Your task is to print, exactly and only, the lines from the start of the entries below through the line with "Lu = lushness(X, Y);". Include both ends, but skip the pictures.
** start Raw data **
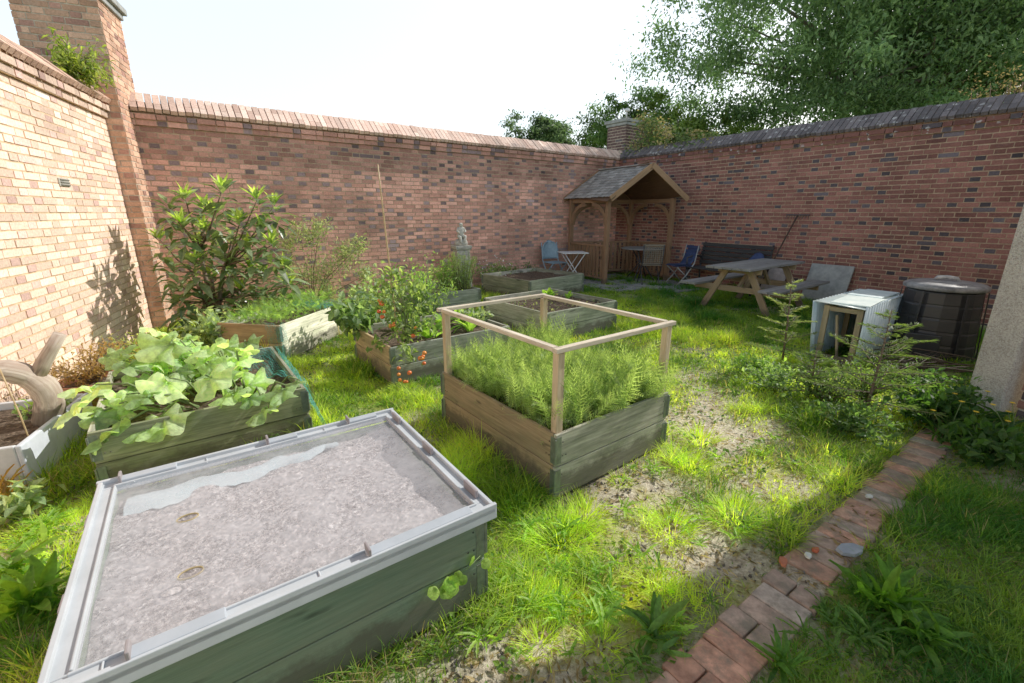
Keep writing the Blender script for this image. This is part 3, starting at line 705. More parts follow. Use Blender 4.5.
def lushness(x, y):
    n = fbm(x * 1.7, y * 1.7, 3, 3); b = 0
    for cx, cy, r in BARE: b = b + blob(x, y, cx, cy, r)
    L = .80 + (n - .5) * 1.5 - np.minimum(b, 1.1) * .58
    L = L + .35 * blob(x, y, -.6, 2.9, .8) + .4 * blob(x, y, 2.3, 1.6, .7) + .2 * blob(x, y, 2.6, 6.5, 1.6)
    L = np.where(path_sd(x, y) < .10, L - .9, L)
    return np.clip(L, 0, 1)
def moss(x, y): return np.clip(blob(x, y, .33, 1.50, .17) * 1.2 + blob(x, y, .22, 1.85, .12) + blob(x, y, .55, 1.6, .10) + (fbm(x * 4, y * 4, 21) > .66) * .35 * (y < 4), 0, 1)
PAVED = [(4.0, 9.1, .6), (3.3, 9.3, .8), (2.9, 9.4, .6), (2.6, 8.6, .0)]
gx = np.concatenate([[-600, -150, -40, -15], np.arange(-7, 9.01, .055), [15, 40, 150, 600]]); gy = np.concatenate([[-300, -60, -15, -3], np.arange(-.5, 14.5, .055), [25, 60, 200, 900]])
X, Y = np.meshgrid(gx, gy); Z = (fbm(X * 1.2, Y * 1.2, 8) - .5) * .05 + (fbm(X * 9, Y * 9, 9) - .5) * .022 - .012
far = (X < -7) | (X > 9) | (Y < -.5) | (Y > 14.4); Z = np.where(far, -.03, Z)
psd = path_sd(X, Y); Z = np.where(psd < .2, Z * np.clip((psd - .08) / .12, 0, 1) - .012 * (psd < .14), Z)
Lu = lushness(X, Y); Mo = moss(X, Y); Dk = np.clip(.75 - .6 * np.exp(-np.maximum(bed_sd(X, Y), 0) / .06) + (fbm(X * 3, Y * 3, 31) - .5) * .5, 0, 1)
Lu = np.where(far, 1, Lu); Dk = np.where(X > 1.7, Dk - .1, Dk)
V = np.stack([X, Y, Z], 2).reshape(-1, 3); ny_, nx_ = X.shape; I = np.arange(nx_ * ny_).reshape(ny_, nx_)
F = np.stack([I[:-1, :-1], I[:-1, 1:], I[1:, 1:], I[1:, :-1]], 2).reshape(-1, 4)
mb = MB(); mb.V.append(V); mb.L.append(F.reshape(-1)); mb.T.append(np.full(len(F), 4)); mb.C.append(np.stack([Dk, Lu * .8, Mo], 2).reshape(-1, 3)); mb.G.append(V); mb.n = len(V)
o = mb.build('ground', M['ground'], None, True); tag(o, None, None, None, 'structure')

def gz(x, y): return (fbm(np.asarray(x) * 1.2, np.asarray(y) * 1.2, 8) - .5) * .05 + (fbm(np.asarray(x) * 9, np.asarray(y) * 9, 9) - .5) * .022 - .012

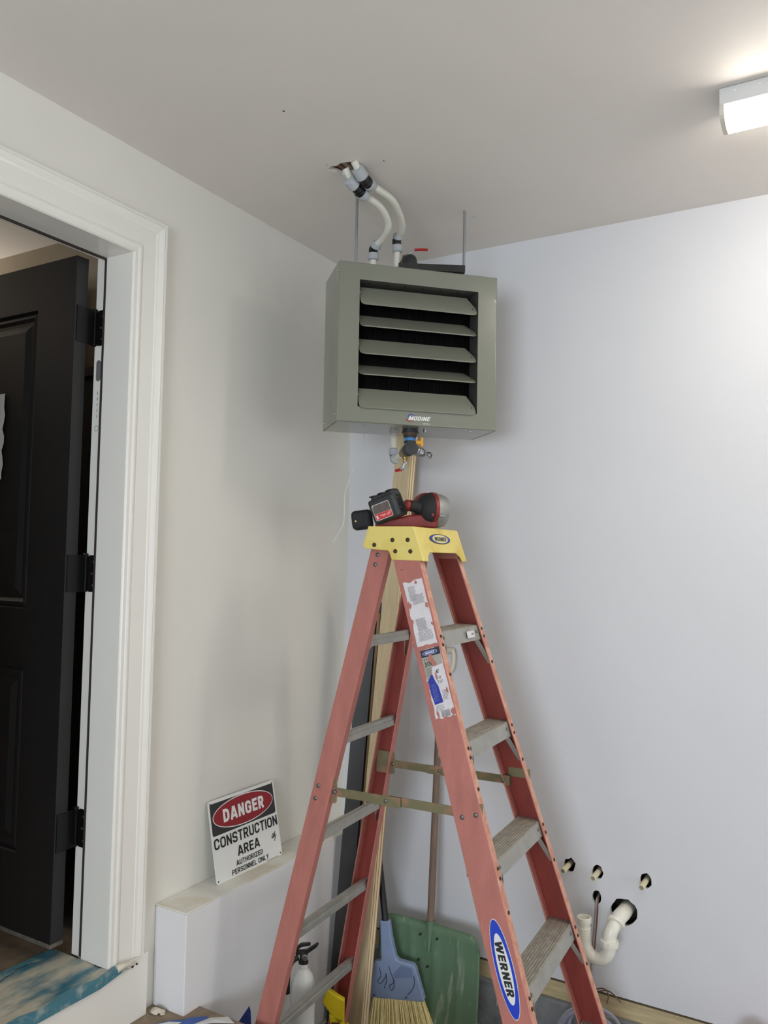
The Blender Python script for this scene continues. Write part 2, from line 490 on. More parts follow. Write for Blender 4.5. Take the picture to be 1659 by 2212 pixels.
# left wall with the doorway
DY0, DY1 = -2.165, -1.237      # rough opening
DZ = 2.63
wl = MB()
wl.bb((-0.13, DY1, FL), (0, 0.14, H))
wl.bb((-0.13, DY0, DZ), (0, DY1, H))
wl.bb((-0.13, YMIN, FL), (0, DY0, H))
wl.bb((-0.13, DY0, FL), (0, DY1, 0.44))
struct('wall_left', wl, WALL_L)
# low projecting stem at the foot of the left wall, its top a ledge
lb = MB().bb((0.0005, -1.057, FL), (0.131, -0.001, 0.6055))
stem = struct('wall_ledge_base', lb, WALL_B, bevel=0.003)
stem['label'] = 'low white boxed out base along the left wall'
struct('trim_1', MB().bb((0.0005, -1.0575, 0.6055), (0.1315, -0.001, 0.6106)), LEDGE, bevel=0.002)

# right wall: drywall sheet with rough pipe holes, cavity behind
ZB = 0.19
holes = [ragged(0.984, 0.6015, 0.022, 14, .18, .026, 1), ragged(1.0855, 0.5985, 0.019, 14, .1, .025, 2),
         ragged(1.253, 0.603, 0.0195, 14, .08, .026, 3), ragged(1.0825, 0.5104, 0.0165, 16, .04, .024, 4),
         ragged(1.178, 0.483, 0.045, 20, .09, .045, 5)]
wr = MB().holed([(-0.13, ZB), (XMAX, ZB), (XMAX, H), (-0.13, H)], holes, (0, 0, 0), X, Z, Y, 0.0127)
struct('wall_right', wr, WALL_R)
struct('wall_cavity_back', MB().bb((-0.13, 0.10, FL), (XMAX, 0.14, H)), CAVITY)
struct('trim_2', MB().bb((0.14, 0.008, 0.118), (XMAX, 0.095, 0.178)), SILLWOOD)
struct('wall_curb', MB().bb((0.132, -0.012, FL), (XMAX, 0.095, 0.117)), CONC, bevel=0.006)
# the rest of the garage, behind the camera
ws_ = MB()
ws_.bb((XMAX, YMIN, FL), (XMAX+0.1, -5.4, H)); ws_.bb((XMAX, -1.2, FL), (XMAX+0.1, 0.14, H)); ws_.bb((XMAX, -5.4, 2.3), (XMAX+0.1, -1.2, H))
struct('wall_side', ws_, WALL_R)
bw = MB()
bw.bb((0, YMIN, FL), (1.3, YMIN+0.1, H)); bw.bb((3.1, YMIN, FL), (XMAX, YMIN+0.1, H)); bw.bb((1.3, YMIN, 2.15), (3.1, YMIN+0.1, H)); bw.bb((1.3, YMIN, FL), (3.1, YMIN+0.1, 0.85))
struct('wall_back', bw, WALL_R)

# landing in front of the door and riser below the threshold
struct('landing', MB().bb((0.0005, -2.6, FL), (1.0, -0.985, LAND)), DUSTY, bevel=0.004)
rs = MB().bb((0.0005, -2.4, LAND), (0.027, -1.106, 0.4916))
struct('trim_3', rs, TRIM, bevel=0.002)

# door jambs, stop and weatherstrip
jb = MB()
jb.bb((-0.155, DY1-0.002, 0.44), (0.012, DY1+0.0, DZ))
JY = -1.249
frame = struct('door_frame_1', MB().bb((-0.104, JY, 0.492), (0.012, DY1+0.001, 2.618)), TRIM, bevel=0.0015)
obj('head_jamb', MB().bb((-0.104, DY0, 2.616), (0.012, DY1, 2.631)), TRIM, frame)
obj('hinge_rabbet', MB().bb((-0.156, DY1-0.0025, 0.492), (-0.104, DY1+0.001, 2.631)), TRIM, frame)
obj('head_rabbet', MB().bb((-0.156, DY0, 2.626), (-0.104, DY1, 2.640)), TRIM, frame)
obj('weatherstrip', MB().bb((-0.112, JY-0.001, 0.50), (-0.1035, DY1, 2.620)), RUBBER, frame)
obj('weatherstrip', MB().bb((-0.112, DY0, 2.6105), (-0.1035, JY, 2.620)), RUBBER, frame)
obj('strike_jamb', MB().bb((-0.156, DY0-0.001, 0.492), (0.012, DY0+0.012, 2.631)), TRIM, frame)
pl = MB().prism(rrect(0.020, 0.066, 0.0098), (-0.134, DY1-0.0028, 2.266), X, Z, -Y, 0.0012)
obj('mortise_patch', pl, mat('grey_patch', (110, 108, 108), rough=0.6, var=0.2), frame)
ml = MB()
for k in range(5):
    ml.bb((-0.1352, DY1-0.0033, 2.19-0.018*k), (-0.1338, DY1-0.0028, 2.20-0.018*k))
for k in range(7):
    a = 2*pi*k/7
    ml.bb((-0.134+0.008*cos(a)-.001, DY1-0.0033, 2.085+0.008*sin(a)-.0015), (-0.134+0.008*cos(a)+.001, DY1-0.0028, 2.085+0.008*sin(a)+.0015))
tag(obj('stamp_marks', ml, BLACKP, frame), kind='stuff')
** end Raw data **
= Result for this exercise =
Keep writing the Blender script for this image. This is part 3, starting at line 705. More parts follow. Use Blender 4.5.
def lushness(x, y):
    n = fbm(x * 1.7, y * 1.7, 3, 3); b = 0
    for cx, cy, r in BARE: b = b + blob(x, y, cx, cy, r)
    L = .80 + (n - .5) * 1.5 - np.minimum(b, 1.1) * .58
    L = L + .35 * blob(x, y, -.6, 2.9, .8) + .4 * blob(x, y, 2.3, 1.6, .7) + .2 * blob(x, y, 2.6, 6.5, 1.6)
    L = np.where(path_sd(x, y) < .10, L - .9, L)
    return np.clip(L, 0, 1)
def moss(x, y): return np.clip(blob(x, y, .33, 1.50, .17) * 1.2 + blob(x, y, .22, 1.85, .12) + blob(x, y, .55, 1.6, .10) + (fbm(x * 4, y * 4, 21) > .66) * .35 * (y < 4), 0, 1)
PAVED = [(4.0, 9.1, .6), (3.3, 9.3, .8), (2.9, 9.4, .6), (2.6, 8.6, .0)]
gx = np.concatenate([[-600, -150, -40, -15], np.arange(-7, 9.01, .055), [15, 40, 150, 600]]); gy = np.concatenate([[-300, -60, -15, -3], np.arange(-.5, 14.5, .055), [25, 60, 200, 900]])
X, Y = np.meshgrid(gx, gy); Z = (fbm(X * 1.2, Y * 1.2, 8) - .5) * .05 + (fbm(X * 9, Y * 9, 9) - .5) * .022 - .012
far = (X < -7) | (X > 9) | (Y < -.5) | (Y > 14.4); Z = np.where(far, -.03, Z)
psd = path_sd(X, Y); Z = np.where(psd < .2, Z * np.clip((psd - .08) / .12, 0, 1) - .012 * (psd < .14), Z)
Lu = lushness(X, Y); Mo = moss(X, Y); Dk = np.clip(.75 - .6 * np.exp(-np.maximum(bed_sd(X, Y), 0) / .06) + (fbm(X * 3, Y * 3, 31) - .5) * .5, 0, 1)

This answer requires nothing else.